Rupert Christiansen

Touching, eclectic and exhilarating: Rambert Dance is in great shape

Plus: why I fled German Cornejo’s Wild Tango show at the interval

Rambert Dance in Ben Duke’s Cerberus. Credit: Camilla Greenwell 
issue 28 May 2022

Rambert ages elegantly: it might just rank as the world’s oldest company devoted to modern dance (whatever that term might mean nowadays), but as it approaches its centenary, it’s still in great shape. Lean and hungry, open-minded and light-footed, it’s been lucky over the past 40 years to have enjoyed a stable succession of excellent artistic directors – Richard Alston, Christopher Bruce, Mark Baldwin and now the French-American Benoit Swan Pouffer – as well as policies that have healthily prevented it from becoming fixated on one choreographer or aesthetic. It keeps moving.

The current ensemble of 17 dancers makes a crack team, offering a broad range of body types and plenty of strong, fearless personalities.
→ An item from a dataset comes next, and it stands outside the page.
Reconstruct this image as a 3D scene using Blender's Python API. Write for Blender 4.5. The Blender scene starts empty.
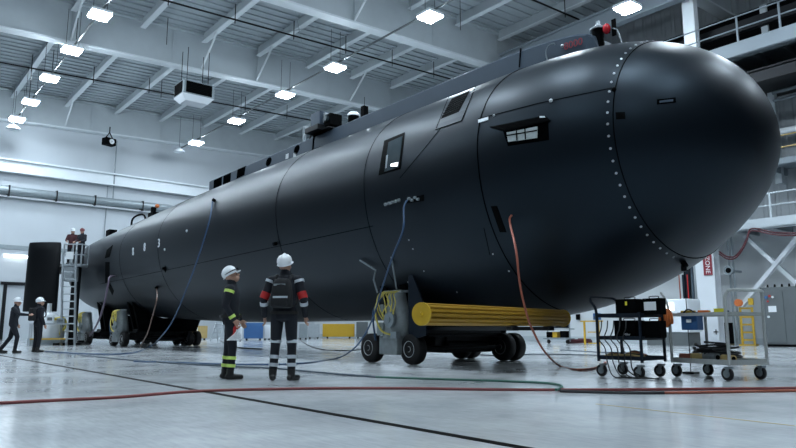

The triple bill they are presenting on the spring tour (finishing in Brighton at the end of this month) is typically eclectic in tone and idiom and they execute it with exhilarating panache: you feel that you could throw them anything and they’d run with it.

Watch septuagenarian Carlos and Maria Rivarola to see how tango should be done

Imre and Marne van Opstal’s Eye Candy seemed to me a meditation on animation –how the limp and robotic, the marionette, the avatar and the corpse, can be stimulated into human life.